The first two volumes, printed in Edo in 1834 and 1835, are praised for their extremely subtle bokashi gradations and the superb cutting of Egawa Tomekichi’s workshop; the later third volume, issued at Nagoya by Eirakuya Toshiro, is traditionally considered less refined but completes the trilogy.
Among the most influential ehon of the period, the Fugaku Hyakkei shaped Western reception of Japanese book illustration alongside the Hokusai Manga, and remains a touchstone for studies of Edo-period print culture and technique.
1) Edmond de Goncourt (1882-96), with his signed note tipped in at the beginning of the first volume.
2) Colin Ellis Franklin (1923-2020), Culham.
3) Private collection, California.
4) European private collection.
Illustrated in sumi in black and grey: vol. 1 with 12 full-page and 19 double-spread woodcuts; vol. 2 with 10 full-page and 20 double-spread woodcuts; vol. 3 with 32 full-page and 9 double-spread woodcuts, most blocks cut by Egawa Tomekichi. Colophon signed (Vol. 2): Zen Hokusai Iitsu aratame nanajugo rei Gakyorojin Manji hitsu, with Fuji seal and dated Tempo 5 (1834).

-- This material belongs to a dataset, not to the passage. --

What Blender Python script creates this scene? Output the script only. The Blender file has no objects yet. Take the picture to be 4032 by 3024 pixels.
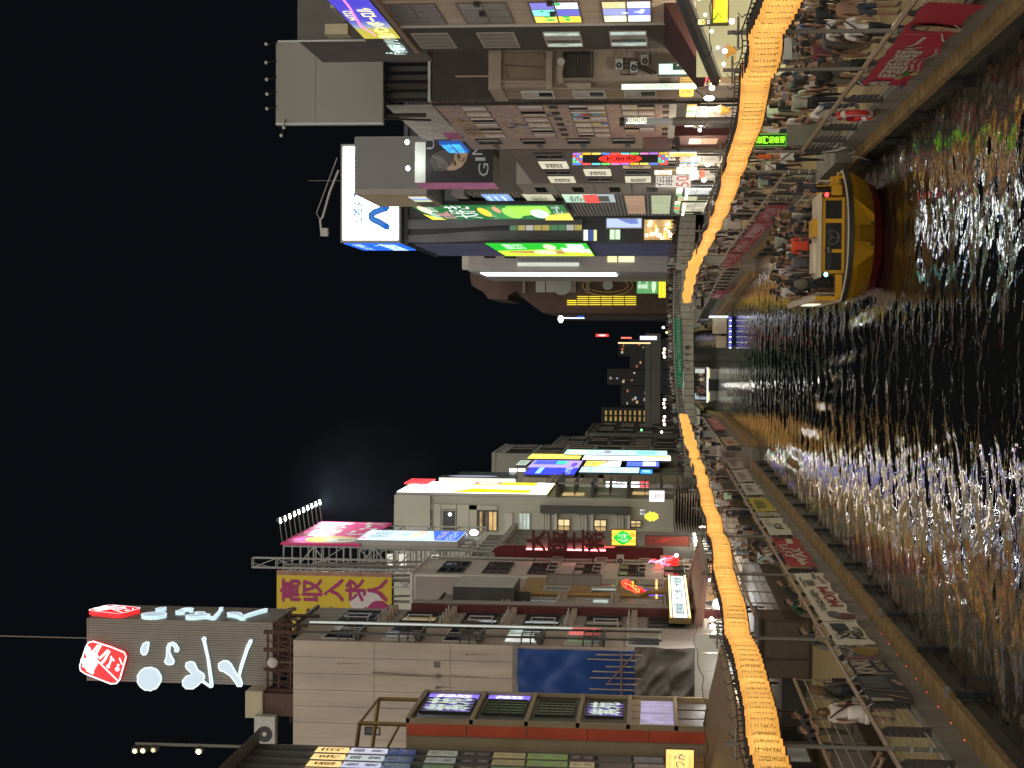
import bpy, math, random
from mathutils import Vector, Matrix
random.seed(7)
SC = bpy.context.scene
COL = SC.collection
rnd = random.random
def uni(a, b): return a + (b - a) * rnd()

# ------------------------------------------------------------------ camera
# The photograph was taken with the phone on its side: the canal runs along +Y, world up points to the left of the picture.
EYE = Vector((0.0, 0.0, 5.4))
FPX = 6055.0                                   # focal length in photograph pixels (4032 wide)
def _norm(v):
    return v.normalized()
_c1 = _norm(Vector(((2584 - 2016) / FPX, (1512 - 1365) / FPX, 1.0)))      # where the canal's far end lies in the camera's own axes
_r = 0.0066
_w = Vector((-math.cos(_r), math.sin(_r), 0.0)); _w = _norm(_w - _c1 * _w.dot(_c1))
_x = -_c1.cross(_w)                            # world X in (down, right, forward) axes, fixed below for handedness
if _x.y < 0: _x = -_x
EA = Vector((_x.x, _c1.x, _w.x))               # picture's right = scene's down
EB = Vector((_x.y, _c1.y, _w.y))               # picture's up = scene's right
FW = Vector((_x.z, _c1.z, _w.z))
cam_d = bpy.data.cameras.new("camera"); cam_d.sensor_width = 36.0; cam_d.lens = 36.0 * FPX / 4032
cam_d.clip_start = 0.2; cam_d.clip_end = 2000
cam = bpy.data.objects.new("camera", cam_d); COL.objects.link(cam)
_m = Matrix(((EA.x, EB.x, -FW.x, EYE.x), (EA.y, EB.y, -FW.y, EYE.y), (EA.z, EB.z, -FW.z, EYE.z), (0, 0, 0, 1)))
cam.matrix_world = _m
SC.camera = cam

# ------------------------------------------------------------------ night sky, and an added fill sun for city glow
world = bpy.data.worlds.new("World"); SC.world = world; world.use_nodes = True
_bg = world.node_tree.nodes["Background"]
_bg.inputs["Color"].default_value = (0.0030, 0.0039, 0.0052, 1); _bg.inputs["Strength"].default_value = 1.0
sun_d = bpy.data.lights.new("night_glow", 'SUN'); sun_d.energy = 2.6; sun_d.angle = math.radians(110); sun_d.color = (1.0, 0.93, 0.82)  # very wide sun lamp added as soft fill on the fronts
sun = bpy.data.objects.new("night_glow", sun_d); COL.objects.link(sun)
sun.rotation_euler = (math.radians(58), 0, math.radians(-4))
sun.location = (0, -30, 60)
SC.view_settings.view_transform = 'Standard'; SC.view_settings.look = 'None'
SC.view_settings.exposure = 0.0; SC.view_settings.gamma = 1.0; SC.view_settings.use_curve_mapping = False
SC.render.engine = 'CYCLES'
try:
    SC.cycles.use_denoising = True; SC.cycles.max_bounces = 5; SC.cycles.diffuse_bounces = 2; SC.cycles.glossy_bounces = 3
    SC.cycles.transmission_bounces = 3; SC.cycles.caustics_reflective = False; SC.cycles.caustics_refractive = False
    SC.cycles.sample_clamp_indirect = 4.0; SC.cycles.use_light_tree = True
except Exception:
    pass

# ------------------------------------------------------------------ measuring the place from the photograph
ZOOM = {'S': (0, 0, 1), 'A': (200, 2200, 1.58), 'B': (1500, 2200, 1.7015), 'C': (2600, 2200, 1.5447), 'D': (900, 1600, 1.58), 'E': (1900, 1600, 1.58),
        'F': (1000, 0, 1.7015), 'G': (2200, 0, 1.2074), 'H': (1200, 600, 1.8433), 'I': (2200, 500, 1.3825), 'J': (2300, 1200, 2.212),
        'K': (2000, 1750, 3.16), 'L': (1000, 2050, 3.686), 'M': (1500, 1850, 3.6867), 'N': (1550, 750, 2.765), 'O': (2250, 350, 2.7646),
        'Q': (2600, 900, 5.53), 'T': (3000, 620, 2.633), 'U': (300, 2400, 2.765), 'V': (2900, 400, 4.148), 'W': (3350, 0, 4.022),
        'X': (2500, 180, 5.53), 'Y': (3000, 0, 3.951), 'P': (3050, 2500, 2.4578), 'NI': (1290, 20, 6.32), 'NV': (1330, 480, 3.13), 'YS': (2700, 0, 8.295)}
def ray(t, x, y):
    ox, oy, s = ZOOM[t]
    a = (ox + x / s - 2016) / FPX; b = (1512 - oy - y / s) / FPX
    return FW + EA * a + EB * b
def onx(t, x, y, px): d = ray(t, x, y); return EYE + d * ((px - EYE.x) / d.x)
def ony(t, x, y, py): d = ray(t, x, y); return EYE + d * ((py - EYE.y) / d.y)
def onz(t, x, y, pz): d = ray(t, x, y); return EYE + d * ((pz - EYE.z) / d.z)

class Face:
    """A wall plane: 'L' the left bank's canal front (faces +x), 'R' the right bank's (faces -x), 'F' a wall facing the camera's bridge (-y)."""
    def __init__(s, k, p): s.k, s.p = k, p
    def w(s, u, z, d=0.0):
        if s.k == 'L': return (s.p + d, u, z)
        if s.k == 'R': return (s.p - d, -u, z)
        return (u, s.p - d, z)
    def uz(s, t, x, y):
        if s.k == 'F': q = ony(t, x, y, s.p); return q.x, q.z
        q = onx(t, x, y, s.p); return (q.y if s.k == 'L' else -q.y), q.z
    def rect(s, t, x0, y0, x1, y1):
        a, b = s.uz(t, x0, y0), s.uz(t, x1, y1)
        return (min(a[0], b[0]), max(a[0], b[0]), min(a[1], b[1]), max(a[1], b[1]))
    def off(s, d): return Face(s.k, s.p + (d if s.k == 'L' else -d))

# ------------------------------------------------------------------ materials
MATS = {}
def _new(name):
    m = bpy.data.materials.new(name); m.use_nodes = True
    nt = m.node_tree; b = nt.nodes["Principled BSDF"]
    return m, nt, b
def mat(name, col=(.13, .12, .11), rough=0.75, var=0.25, scale=1.5, bump=0.0, bscale=30.0, metal=0.0, streak=False):
    if name in MATS: return MATS[name]
    m, nt, b = _new(name)
    b.inputs["Roughness"].default_value = rough; b.inputs["Metallic"].default_value = metal
    if "Specular IOR Level" in b.inputs: b.inputs["Specular IOR Level"].default_value = 0.35
    c = (*col, 1)
    if var > 0:
        tc = nt.nodes.new("ShaderNodeTexCoord"); mp = nt.nodes.new("ShaderNodeMapping"); nz = nt.nodes.new("ShaderNodeTexNoise")
        mp.inputs["Scale"].default_value = (1, 1, 0.15) if streak else (1, 1, 1)
        nz.inputs["Scale"].default_value = scale; nz.inputs["Detail"].default_value = 6; nz.inputs["Roughness"].default_value = 0.65
        rp = nt.nodes.new("ShaderNodeValToRGB")
        rp.color_ramp.elements[0].position = 0.3; rp.color_ramp.elements[1].position = 0.72
        rp.color_ramp.elements[0].color = (*[v * (1 - var) for v in col], 1); rp.color_ramp.elements[1].color = (*[min(1, v * (1 + var * 0.6)) for v in col], 1)
        nt.links.new(tc.outputs["Object"], mp.inputs[0]); nt.links.new(mp.outputs[0], nz.inputs["Vector"])
        nt.links.new(nz.outputs["Fac"], rp.inputs[0]); nt.links.new(rp.outputs[0], b.inputs["Base Color"])
        if bump > 0:
            n2 = nt.nodes.new("ShaderNodeTexNoise"); n2.inputs["Scale"].default_value = bscale; n2.inputs["Detail"].default_value = 4
            bp = nt.nodes.new("ShaderNodeBump"); bp.inputs["Strength"].default_value = bump; bp.inputs["Distance"].default_value = 0.05
            nt.links.new(tc.outputs["Object"], n2.inputs["Vector"]); nt.links.new(n2.outputs["Fac"], bp.inputs["Height"]); nt.links.new(bp.outputs[0], b.inputs["Normal"])
    else:
        b.inputs["Base Color"].default_value = c
    MATS[name] = m
    return m
def glow(name, col, power=1.0, var=0.0, scale=1.0):
    """A lit surface (sign, lamp, lit window)."""
    power *= 1.3
    if name in MATS: return MATS[name]
    m, nt, b = _new(name)
    b.inputs["Base Color"].default_value = (*[min(0.8, v) * 0.5 for v in col], 1); b.inputs["Roughness"].default_value = 0.4
    b.inputs["Emission Color"].default_value = (*col, 1); b.inputs["Emission Strength"].default_value = power
    if var > 0:
        tc = nt.nodes.new("ShaderNodeTexCoord"); nz = nt.nodes.new("ShaderNodeTexNoise"); nz.inputs["Scale"].default_value = scale
        rp = nt.nodes.new("ShaderNodeValToRGB"); rp.color_ramp.elements[0].position = 0.3; rp.color_ramp.elements[1].position = 0.7
        rp.color_ramp.elements[0].color = (*[v * (1 - var) for v in col], 1); rp.color_ramp.elements[1].color = (*col, 1)
        nt.links.new(tc.outputs["Object"], nz.inputs["Vector"]); nt.links.new(nz.outputs["Fac"], rp.inputs[0]); nt.links.new(rp.outputs[0], b.inputs["Emission Color"])
    MATS[name] = m
    return m
def gc(col, power=1.0):
    return glow("lit_%02x%02x%02x_%d" % (*[int(min(1, c) * 255) for c in col], int(power * 100)), col, power)
def pc(col, rough=0.6):
    return mat("paint_%02x%02x%02x" % tuple(int(min(1, c) * 255) for c in col), col, rough, 0.12, 3.0)
def glass(name, col=(0.02, 0.022, 0.025), rough=0.08):
    if name in MATS: return MATS[name]
    m, nt, b = _new(name)
    b.inputs["Base Color"].default_value = (*col, 1); b.inputs["Roughness"].default_value = rough
    MATS[name] = m
    return m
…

Pink embossed wrappers with some wear and light soiling; internally clean with fine, sharp impressions throughout.
H. D. Smith, Hokusai: One Hundred Views of Mount Fuji (New York, 1988). J. Hillier, The Art of the Japanese Book II, 873-878. R. S. Keyes, Ehon: The Artist and the Book in Japan, no. 54. Toda, Descriptive Catalogue of Japanese and Chinese Books in the Ryerson Library, Chicago, 262. L. N. Brown, Block Printing and Book Illustration in Japan (London & New York, 1924), pp. 179, 183. F. V. Dickins, Fugaku hiyaku-kei or A Hundred Views of Fuji (Fusiyama), by Hokusai (London, 1880). J. Hillier, One Hundred Views of Fuji (New York, 1958), Introduction.